→ **Aim**
Your answer should consist solely of the lines from the one with "is for Blender 4.5. The script" through the one with "sc=bpy.context.scene", copied exactly, endpoints included.

→ **Data in this exercise**
○ ○ ○ ○
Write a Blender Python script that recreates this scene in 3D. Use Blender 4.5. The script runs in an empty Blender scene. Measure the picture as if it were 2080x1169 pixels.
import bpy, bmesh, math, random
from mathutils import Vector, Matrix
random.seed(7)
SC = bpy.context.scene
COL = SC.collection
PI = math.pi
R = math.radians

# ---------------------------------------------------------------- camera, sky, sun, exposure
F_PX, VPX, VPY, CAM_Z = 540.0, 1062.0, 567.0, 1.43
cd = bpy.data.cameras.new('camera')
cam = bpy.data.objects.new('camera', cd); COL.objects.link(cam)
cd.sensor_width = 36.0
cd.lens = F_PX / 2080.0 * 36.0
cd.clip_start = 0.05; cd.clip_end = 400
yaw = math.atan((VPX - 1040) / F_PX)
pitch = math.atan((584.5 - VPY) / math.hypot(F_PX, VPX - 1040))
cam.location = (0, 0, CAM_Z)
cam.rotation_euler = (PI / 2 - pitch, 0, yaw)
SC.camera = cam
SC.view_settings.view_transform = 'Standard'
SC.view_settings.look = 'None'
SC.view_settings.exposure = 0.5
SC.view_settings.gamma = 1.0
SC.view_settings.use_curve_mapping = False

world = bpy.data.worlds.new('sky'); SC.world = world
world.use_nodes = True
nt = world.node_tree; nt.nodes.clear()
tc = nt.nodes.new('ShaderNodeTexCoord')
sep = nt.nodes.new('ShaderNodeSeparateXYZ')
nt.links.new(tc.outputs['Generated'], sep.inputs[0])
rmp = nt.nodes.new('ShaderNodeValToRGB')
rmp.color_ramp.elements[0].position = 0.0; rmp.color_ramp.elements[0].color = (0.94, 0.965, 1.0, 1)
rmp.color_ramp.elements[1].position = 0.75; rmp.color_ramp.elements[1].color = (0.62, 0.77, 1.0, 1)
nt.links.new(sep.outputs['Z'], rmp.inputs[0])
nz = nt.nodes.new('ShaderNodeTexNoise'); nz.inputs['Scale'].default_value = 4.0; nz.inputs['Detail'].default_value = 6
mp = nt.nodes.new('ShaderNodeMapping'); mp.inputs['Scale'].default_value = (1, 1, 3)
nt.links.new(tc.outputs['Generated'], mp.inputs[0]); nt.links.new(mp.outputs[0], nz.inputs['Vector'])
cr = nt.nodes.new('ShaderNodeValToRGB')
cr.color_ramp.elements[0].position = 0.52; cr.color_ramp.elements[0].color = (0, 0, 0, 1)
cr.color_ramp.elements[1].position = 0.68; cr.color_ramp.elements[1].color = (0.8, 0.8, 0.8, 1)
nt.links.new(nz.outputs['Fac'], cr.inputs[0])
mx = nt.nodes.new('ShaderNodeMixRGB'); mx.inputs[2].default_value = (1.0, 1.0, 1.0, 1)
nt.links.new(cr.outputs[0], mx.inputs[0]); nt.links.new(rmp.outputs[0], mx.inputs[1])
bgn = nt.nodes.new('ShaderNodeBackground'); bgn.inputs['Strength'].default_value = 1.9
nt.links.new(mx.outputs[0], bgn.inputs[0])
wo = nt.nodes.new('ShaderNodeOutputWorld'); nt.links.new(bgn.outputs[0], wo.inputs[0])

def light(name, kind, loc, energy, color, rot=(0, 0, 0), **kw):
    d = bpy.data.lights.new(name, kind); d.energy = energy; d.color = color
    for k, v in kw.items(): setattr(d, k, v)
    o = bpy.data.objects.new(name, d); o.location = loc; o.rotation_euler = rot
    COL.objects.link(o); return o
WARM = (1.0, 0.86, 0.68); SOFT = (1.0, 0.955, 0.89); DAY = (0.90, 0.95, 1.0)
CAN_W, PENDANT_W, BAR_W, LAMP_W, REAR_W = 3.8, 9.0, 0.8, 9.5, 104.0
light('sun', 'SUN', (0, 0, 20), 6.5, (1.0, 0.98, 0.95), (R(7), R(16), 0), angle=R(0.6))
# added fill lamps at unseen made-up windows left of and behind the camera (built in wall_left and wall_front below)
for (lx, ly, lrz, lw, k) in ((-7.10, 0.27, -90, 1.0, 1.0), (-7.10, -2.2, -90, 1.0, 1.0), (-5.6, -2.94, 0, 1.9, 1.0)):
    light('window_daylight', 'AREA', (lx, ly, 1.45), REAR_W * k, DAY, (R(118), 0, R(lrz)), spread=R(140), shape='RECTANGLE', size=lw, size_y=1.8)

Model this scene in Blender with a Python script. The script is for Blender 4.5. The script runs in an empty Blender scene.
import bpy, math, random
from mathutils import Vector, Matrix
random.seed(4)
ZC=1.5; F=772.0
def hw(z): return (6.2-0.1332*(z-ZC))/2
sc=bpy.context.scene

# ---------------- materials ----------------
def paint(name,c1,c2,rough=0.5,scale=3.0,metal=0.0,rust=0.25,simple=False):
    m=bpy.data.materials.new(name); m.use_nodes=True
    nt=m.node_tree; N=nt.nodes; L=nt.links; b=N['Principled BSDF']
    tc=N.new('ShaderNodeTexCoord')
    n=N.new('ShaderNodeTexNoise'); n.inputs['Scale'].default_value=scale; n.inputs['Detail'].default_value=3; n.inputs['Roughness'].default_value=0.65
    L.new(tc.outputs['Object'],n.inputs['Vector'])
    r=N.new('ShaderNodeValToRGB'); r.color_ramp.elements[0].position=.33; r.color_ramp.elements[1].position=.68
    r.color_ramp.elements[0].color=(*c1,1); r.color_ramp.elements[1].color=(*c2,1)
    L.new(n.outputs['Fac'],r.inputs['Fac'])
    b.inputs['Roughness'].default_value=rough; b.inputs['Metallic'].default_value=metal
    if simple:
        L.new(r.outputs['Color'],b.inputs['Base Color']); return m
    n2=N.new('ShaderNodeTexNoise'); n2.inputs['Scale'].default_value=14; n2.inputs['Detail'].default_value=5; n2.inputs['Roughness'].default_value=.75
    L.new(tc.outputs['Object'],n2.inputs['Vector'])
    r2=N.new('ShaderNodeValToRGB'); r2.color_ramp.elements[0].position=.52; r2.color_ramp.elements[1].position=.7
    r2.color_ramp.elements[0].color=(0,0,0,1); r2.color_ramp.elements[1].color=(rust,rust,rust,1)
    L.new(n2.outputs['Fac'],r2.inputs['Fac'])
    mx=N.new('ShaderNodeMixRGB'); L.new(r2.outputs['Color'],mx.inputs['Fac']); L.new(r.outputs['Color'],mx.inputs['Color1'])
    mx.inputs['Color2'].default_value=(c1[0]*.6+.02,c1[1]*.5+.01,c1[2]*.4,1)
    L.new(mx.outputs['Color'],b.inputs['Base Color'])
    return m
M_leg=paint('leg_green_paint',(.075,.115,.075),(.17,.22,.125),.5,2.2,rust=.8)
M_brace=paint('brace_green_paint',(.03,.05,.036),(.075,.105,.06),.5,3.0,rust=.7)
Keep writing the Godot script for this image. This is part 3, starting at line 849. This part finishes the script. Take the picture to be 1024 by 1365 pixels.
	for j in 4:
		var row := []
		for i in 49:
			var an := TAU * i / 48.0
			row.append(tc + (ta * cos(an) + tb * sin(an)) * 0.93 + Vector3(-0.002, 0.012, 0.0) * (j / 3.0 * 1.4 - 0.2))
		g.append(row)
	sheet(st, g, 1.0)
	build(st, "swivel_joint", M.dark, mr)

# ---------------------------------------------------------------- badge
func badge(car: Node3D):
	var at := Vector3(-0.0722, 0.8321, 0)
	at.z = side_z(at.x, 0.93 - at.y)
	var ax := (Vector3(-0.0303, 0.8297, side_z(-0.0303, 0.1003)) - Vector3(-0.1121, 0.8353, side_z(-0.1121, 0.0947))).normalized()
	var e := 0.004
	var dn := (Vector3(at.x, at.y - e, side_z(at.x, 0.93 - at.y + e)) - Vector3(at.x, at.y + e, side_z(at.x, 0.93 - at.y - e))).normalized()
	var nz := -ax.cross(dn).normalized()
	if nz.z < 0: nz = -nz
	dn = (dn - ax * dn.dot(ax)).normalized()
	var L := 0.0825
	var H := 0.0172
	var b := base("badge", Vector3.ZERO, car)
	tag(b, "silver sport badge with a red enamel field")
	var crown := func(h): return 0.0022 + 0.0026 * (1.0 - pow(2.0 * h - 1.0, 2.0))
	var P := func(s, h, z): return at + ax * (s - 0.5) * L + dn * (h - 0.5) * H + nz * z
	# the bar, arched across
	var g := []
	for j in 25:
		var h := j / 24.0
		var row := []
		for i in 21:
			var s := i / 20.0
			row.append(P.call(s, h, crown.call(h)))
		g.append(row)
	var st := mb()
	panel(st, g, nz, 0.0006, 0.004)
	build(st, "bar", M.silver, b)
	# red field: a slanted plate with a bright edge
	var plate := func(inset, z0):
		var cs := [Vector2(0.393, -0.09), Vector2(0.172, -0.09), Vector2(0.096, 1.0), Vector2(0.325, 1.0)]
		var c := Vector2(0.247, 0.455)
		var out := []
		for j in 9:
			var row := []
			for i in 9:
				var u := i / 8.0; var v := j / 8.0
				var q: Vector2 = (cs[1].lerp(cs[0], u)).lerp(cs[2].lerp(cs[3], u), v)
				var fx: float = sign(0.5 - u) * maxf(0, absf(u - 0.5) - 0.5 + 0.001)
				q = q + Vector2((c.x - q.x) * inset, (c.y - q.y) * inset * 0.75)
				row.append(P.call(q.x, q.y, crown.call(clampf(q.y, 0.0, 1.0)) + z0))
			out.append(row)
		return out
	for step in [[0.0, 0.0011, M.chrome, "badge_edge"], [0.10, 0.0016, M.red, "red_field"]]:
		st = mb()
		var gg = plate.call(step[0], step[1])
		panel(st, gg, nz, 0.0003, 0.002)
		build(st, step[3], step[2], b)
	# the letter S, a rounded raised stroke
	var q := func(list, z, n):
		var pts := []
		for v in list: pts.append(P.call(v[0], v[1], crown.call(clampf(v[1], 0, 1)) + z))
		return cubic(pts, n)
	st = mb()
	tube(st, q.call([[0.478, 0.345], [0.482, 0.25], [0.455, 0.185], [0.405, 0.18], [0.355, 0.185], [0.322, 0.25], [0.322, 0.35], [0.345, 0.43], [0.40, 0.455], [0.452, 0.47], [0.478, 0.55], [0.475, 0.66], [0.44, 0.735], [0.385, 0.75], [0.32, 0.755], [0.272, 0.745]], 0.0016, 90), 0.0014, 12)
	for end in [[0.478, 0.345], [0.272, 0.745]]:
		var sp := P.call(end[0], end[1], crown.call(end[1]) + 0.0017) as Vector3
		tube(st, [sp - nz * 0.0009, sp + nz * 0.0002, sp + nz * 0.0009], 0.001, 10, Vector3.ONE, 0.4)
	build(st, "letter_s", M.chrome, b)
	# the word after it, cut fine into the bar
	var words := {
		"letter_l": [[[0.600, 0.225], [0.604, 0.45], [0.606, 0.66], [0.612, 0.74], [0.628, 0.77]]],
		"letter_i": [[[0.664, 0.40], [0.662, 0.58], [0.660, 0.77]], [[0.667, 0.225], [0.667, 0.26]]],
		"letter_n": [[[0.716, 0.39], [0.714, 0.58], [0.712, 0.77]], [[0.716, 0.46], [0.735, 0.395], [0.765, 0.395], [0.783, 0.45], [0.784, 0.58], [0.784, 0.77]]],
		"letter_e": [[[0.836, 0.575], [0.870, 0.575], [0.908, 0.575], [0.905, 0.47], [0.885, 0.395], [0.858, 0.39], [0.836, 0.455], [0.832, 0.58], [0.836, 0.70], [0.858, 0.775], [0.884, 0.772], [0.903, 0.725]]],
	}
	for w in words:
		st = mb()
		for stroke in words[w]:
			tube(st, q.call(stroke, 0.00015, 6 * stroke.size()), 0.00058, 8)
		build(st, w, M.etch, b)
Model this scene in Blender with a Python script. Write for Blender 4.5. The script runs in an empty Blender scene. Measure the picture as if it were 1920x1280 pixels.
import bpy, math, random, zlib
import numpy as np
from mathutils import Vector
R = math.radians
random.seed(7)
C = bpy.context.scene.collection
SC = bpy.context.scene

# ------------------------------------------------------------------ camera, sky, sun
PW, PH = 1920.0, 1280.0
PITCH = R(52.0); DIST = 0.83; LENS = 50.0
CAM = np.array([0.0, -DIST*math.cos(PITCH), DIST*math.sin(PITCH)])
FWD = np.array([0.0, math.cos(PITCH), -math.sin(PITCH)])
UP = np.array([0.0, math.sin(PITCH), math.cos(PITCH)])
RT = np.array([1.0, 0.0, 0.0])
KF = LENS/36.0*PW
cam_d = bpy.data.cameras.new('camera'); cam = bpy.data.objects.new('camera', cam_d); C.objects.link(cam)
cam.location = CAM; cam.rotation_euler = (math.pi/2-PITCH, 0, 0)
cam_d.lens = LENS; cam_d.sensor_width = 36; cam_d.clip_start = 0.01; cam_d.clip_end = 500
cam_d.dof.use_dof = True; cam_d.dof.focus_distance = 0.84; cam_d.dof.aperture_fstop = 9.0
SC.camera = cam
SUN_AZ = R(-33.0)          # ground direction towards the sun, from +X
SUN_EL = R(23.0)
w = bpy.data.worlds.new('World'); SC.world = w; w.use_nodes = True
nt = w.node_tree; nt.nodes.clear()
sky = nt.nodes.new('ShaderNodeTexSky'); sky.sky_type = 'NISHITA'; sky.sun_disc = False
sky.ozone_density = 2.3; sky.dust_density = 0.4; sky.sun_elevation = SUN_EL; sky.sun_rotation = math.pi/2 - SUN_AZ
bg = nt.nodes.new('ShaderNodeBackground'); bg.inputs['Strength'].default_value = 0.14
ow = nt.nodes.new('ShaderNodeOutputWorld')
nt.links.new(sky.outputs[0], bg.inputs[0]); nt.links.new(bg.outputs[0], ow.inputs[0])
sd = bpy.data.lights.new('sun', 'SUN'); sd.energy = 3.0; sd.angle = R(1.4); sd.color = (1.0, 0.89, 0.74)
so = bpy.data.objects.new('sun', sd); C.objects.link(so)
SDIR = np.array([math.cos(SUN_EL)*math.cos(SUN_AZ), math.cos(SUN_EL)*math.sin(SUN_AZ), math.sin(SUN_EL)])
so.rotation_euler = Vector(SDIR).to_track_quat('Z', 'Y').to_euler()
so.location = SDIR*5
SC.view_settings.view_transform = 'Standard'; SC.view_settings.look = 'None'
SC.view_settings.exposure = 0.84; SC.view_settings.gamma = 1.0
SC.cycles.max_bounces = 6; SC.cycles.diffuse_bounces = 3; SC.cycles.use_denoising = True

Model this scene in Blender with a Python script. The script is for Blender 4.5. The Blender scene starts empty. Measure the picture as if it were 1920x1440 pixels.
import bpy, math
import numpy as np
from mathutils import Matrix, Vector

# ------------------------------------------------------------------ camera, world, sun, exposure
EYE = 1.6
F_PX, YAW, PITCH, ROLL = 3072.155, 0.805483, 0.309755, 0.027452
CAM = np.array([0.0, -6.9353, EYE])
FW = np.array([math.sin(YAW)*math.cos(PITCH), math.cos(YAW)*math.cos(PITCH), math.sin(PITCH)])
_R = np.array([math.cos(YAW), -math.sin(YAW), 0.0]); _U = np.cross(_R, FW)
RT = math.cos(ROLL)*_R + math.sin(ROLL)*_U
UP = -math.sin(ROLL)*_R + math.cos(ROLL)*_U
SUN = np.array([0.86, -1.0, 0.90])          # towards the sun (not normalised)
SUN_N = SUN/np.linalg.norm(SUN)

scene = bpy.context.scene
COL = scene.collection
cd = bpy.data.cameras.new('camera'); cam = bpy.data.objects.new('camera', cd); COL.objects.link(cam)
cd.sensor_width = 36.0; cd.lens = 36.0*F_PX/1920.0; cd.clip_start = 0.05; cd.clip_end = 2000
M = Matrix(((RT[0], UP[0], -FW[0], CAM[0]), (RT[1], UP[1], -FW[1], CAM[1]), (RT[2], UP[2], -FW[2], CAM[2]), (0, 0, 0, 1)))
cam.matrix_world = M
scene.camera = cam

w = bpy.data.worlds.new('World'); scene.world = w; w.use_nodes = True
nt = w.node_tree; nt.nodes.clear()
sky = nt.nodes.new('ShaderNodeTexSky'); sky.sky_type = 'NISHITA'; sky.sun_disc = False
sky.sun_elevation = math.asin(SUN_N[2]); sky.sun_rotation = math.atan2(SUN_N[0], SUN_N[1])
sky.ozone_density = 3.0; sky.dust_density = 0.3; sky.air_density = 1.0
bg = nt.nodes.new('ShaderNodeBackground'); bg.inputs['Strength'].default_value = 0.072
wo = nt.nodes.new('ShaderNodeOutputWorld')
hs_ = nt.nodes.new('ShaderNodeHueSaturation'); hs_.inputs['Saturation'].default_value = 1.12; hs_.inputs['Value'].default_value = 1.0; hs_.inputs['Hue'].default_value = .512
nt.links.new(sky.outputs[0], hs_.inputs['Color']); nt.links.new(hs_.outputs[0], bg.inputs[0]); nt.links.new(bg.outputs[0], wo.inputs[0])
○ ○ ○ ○
→ **Answer to the task**
Model this scene in Blender with a Python script. The script is for Blender 4.5. The script runs in an empty Blender scene.
import bpy, math, random
from mathutils import Vector, Matrix
random.seed(4)
ZC=1.5; F=772.0
def hw(z): return (6.2-0.1332*(z-ZC))/2
sc=bpy.context.scene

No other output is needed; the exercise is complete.